# [Prompt]
From the entries that follow, gather each line holding the word "script".
* start Exercise inputs *
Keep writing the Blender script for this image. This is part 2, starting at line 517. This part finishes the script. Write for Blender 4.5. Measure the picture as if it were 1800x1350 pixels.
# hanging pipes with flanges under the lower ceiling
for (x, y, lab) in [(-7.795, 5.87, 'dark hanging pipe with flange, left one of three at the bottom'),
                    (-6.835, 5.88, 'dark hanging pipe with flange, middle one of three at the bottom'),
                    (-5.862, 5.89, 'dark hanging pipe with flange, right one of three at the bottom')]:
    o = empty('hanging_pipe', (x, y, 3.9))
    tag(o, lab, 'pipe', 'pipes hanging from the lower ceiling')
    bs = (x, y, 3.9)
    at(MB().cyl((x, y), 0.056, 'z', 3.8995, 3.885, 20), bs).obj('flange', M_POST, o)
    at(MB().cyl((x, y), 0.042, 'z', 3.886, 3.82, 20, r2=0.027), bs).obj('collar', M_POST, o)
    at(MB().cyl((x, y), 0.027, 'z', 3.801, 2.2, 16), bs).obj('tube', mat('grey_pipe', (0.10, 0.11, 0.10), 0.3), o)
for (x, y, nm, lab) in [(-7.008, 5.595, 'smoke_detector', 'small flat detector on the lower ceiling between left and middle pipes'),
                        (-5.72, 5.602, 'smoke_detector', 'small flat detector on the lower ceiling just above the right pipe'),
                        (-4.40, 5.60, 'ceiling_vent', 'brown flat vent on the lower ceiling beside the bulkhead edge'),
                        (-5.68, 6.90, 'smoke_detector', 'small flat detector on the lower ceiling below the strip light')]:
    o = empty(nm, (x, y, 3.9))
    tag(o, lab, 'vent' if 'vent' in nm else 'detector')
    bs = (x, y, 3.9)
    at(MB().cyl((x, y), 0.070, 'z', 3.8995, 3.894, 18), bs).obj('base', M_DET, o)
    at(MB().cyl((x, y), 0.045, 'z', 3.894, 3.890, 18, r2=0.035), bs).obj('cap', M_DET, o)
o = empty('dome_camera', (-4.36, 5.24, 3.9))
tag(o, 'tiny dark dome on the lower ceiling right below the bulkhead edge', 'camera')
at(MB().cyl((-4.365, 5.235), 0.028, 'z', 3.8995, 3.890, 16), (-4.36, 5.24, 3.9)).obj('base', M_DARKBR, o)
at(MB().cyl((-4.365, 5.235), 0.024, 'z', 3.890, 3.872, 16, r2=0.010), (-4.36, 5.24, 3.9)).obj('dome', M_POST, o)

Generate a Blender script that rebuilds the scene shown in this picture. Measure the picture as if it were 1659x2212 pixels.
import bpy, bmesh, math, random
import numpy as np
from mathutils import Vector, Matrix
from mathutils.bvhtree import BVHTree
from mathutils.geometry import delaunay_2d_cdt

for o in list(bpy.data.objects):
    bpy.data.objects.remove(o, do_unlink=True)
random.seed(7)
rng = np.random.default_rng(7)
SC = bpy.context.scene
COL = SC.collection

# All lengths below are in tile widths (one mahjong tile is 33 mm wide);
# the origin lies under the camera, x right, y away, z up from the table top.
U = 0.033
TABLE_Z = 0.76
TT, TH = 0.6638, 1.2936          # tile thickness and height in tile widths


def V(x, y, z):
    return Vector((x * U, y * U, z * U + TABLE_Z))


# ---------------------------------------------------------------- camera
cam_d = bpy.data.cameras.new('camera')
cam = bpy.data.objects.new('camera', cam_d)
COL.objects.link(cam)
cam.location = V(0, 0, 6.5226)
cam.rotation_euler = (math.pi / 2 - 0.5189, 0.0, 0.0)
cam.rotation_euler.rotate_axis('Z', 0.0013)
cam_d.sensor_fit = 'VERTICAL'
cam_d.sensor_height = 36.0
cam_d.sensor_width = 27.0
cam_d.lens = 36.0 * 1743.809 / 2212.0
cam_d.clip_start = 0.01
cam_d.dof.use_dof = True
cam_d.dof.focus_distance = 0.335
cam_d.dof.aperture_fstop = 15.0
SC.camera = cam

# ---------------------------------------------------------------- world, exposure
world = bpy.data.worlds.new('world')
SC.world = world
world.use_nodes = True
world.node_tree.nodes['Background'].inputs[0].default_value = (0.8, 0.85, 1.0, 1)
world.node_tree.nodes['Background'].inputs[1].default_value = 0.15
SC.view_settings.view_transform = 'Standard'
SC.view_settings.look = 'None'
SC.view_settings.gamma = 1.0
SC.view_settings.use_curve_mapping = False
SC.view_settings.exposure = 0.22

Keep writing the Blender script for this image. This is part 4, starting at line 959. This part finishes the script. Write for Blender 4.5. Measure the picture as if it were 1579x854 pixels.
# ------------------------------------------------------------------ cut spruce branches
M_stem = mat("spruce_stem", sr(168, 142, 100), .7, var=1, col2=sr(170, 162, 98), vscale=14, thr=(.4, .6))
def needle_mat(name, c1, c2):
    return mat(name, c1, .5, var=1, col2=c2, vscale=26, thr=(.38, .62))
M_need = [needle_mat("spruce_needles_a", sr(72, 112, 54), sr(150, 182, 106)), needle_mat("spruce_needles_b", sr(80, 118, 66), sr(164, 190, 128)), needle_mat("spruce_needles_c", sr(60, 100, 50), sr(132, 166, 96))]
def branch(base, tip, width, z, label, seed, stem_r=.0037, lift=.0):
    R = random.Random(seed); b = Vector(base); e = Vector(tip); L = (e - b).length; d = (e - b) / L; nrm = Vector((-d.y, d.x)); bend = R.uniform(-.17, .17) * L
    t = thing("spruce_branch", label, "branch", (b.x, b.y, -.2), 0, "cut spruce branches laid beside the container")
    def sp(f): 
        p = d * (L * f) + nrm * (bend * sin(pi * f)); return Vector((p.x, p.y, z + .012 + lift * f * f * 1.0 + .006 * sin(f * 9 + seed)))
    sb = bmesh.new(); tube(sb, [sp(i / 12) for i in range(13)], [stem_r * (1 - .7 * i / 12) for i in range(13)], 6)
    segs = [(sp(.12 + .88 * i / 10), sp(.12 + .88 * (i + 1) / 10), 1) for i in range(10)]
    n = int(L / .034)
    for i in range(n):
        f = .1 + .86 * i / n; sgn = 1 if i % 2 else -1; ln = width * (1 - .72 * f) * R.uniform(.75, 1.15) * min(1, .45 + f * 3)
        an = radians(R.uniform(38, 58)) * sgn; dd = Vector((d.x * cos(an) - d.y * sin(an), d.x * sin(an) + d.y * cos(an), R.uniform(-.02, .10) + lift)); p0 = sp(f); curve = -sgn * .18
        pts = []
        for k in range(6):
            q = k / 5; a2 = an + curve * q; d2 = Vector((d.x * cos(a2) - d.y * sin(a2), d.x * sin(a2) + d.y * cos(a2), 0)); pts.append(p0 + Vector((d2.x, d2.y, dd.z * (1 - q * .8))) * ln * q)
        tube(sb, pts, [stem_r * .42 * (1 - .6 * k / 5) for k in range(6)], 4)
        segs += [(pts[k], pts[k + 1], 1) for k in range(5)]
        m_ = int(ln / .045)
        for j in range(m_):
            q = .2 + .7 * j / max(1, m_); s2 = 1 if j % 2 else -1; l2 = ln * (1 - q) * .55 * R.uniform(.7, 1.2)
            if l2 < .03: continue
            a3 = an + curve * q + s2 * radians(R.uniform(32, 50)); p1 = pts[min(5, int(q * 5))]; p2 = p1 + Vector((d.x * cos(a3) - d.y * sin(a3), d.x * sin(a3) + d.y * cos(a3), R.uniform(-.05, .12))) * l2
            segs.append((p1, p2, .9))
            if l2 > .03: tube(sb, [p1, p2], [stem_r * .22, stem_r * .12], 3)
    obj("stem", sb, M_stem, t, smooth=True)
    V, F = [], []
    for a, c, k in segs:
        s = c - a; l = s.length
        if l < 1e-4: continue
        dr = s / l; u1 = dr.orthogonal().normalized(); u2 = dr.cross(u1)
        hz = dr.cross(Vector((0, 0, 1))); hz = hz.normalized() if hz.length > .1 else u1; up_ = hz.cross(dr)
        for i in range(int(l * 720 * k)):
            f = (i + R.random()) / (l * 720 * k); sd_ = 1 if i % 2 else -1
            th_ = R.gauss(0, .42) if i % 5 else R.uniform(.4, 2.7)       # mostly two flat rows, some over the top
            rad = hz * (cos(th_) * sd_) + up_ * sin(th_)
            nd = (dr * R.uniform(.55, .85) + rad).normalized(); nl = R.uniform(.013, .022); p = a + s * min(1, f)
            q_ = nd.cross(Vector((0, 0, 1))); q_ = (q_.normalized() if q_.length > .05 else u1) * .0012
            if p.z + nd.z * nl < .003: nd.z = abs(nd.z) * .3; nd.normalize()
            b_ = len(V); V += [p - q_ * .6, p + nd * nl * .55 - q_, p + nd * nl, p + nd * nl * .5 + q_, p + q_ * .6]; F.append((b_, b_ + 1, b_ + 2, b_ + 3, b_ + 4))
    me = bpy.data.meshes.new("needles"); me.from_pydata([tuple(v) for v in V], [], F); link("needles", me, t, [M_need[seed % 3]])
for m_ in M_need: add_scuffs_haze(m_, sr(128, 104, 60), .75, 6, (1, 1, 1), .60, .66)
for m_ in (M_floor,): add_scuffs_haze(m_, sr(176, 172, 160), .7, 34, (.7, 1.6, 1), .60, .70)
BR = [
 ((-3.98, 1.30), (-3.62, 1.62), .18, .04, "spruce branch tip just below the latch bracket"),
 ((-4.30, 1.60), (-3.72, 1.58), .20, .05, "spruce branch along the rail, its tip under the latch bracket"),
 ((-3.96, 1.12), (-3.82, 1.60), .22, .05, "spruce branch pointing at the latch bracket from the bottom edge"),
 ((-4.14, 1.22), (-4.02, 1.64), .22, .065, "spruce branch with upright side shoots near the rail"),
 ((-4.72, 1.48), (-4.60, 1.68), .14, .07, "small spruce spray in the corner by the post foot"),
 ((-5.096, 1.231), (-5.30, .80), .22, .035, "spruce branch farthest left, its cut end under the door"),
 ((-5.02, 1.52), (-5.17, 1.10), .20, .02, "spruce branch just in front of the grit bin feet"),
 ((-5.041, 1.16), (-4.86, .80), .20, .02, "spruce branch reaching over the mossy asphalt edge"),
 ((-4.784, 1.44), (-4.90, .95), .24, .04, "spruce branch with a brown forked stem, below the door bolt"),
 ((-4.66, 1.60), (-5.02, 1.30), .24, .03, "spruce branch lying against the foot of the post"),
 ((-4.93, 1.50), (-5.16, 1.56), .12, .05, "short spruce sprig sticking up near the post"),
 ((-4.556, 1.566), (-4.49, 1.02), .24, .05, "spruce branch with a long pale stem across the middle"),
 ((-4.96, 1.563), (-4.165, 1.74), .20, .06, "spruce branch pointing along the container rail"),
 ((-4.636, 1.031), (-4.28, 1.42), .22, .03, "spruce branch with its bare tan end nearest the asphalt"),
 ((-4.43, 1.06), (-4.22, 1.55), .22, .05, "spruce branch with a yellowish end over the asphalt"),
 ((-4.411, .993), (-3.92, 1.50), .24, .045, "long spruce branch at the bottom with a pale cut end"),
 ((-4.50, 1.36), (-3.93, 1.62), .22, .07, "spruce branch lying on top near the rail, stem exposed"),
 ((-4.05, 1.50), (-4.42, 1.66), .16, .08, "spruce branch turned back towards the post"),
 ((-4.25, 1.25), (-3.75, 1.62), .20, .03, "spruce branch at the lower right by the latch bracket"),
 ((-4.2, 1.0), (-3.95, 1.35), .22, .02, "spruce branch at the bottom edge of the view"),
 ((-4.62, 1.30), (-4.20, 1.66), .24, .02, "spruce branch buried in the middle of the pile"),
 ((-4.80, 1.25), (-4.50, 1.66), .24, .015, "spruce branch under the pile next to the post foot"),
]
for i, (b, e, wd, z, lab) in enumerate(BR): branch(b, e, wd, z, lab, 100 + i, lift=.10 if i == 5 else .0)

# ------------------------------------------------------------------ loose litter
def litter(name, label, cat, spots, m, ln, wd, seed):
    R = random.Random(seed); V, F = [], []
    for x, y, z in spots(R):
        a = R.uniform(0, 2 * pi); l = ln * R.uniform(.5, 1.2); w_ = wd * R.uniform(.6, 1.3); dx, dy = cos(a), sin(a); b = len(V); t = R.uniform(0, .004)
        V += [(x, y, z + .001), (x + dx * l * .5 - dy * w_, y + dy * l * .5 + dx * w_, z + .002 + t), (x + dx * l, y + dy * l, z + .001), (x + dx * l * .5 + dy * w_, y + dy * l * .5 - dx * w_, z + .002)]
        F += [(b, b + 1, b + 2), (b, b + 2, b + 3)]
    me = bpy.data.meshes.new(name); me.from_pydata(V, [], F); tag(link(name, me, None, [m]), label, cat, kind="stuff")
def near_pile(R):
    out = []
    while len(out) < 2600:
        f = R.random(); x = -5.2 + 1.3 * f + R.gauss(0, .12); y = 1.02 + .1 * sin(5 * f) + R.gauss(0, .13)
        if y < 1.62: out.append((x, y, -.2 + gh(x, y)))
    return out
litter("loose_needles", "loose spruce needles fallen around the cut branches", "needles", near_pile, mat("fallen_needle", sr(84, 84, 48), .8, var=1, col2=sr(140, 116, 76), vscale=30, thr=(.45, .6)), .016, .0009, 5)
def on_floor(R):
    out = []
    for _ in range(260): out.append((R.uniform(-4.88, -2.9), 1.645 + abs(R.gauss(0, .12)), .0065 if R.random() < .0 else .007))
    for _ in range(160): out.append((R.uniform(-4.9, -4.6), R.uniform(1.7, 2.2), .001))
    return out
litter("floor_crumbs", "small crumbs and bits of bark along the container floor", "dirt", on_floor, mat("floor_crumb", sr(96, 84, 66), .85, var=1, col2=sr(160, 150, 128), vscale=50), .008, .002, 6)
* end Exercise inputs *
# [Result for this task]
Keep writing the Blender script for this image. This is part 2, starting at line 517. This part finishes the script. Write for Blender 4.5. Measure the picture as if it were 1800x1350 pixels.
Generate a Blender script that rebuilds the scene shown in this picture. Measure the picture as if it were 1659x2212 pixels.
Keep writing the Blender script for this image. This is part 4, starting at line 959. This part finishes the script. Write for Blender 4.5. Measure the picture as if it were 1579x854 pixels.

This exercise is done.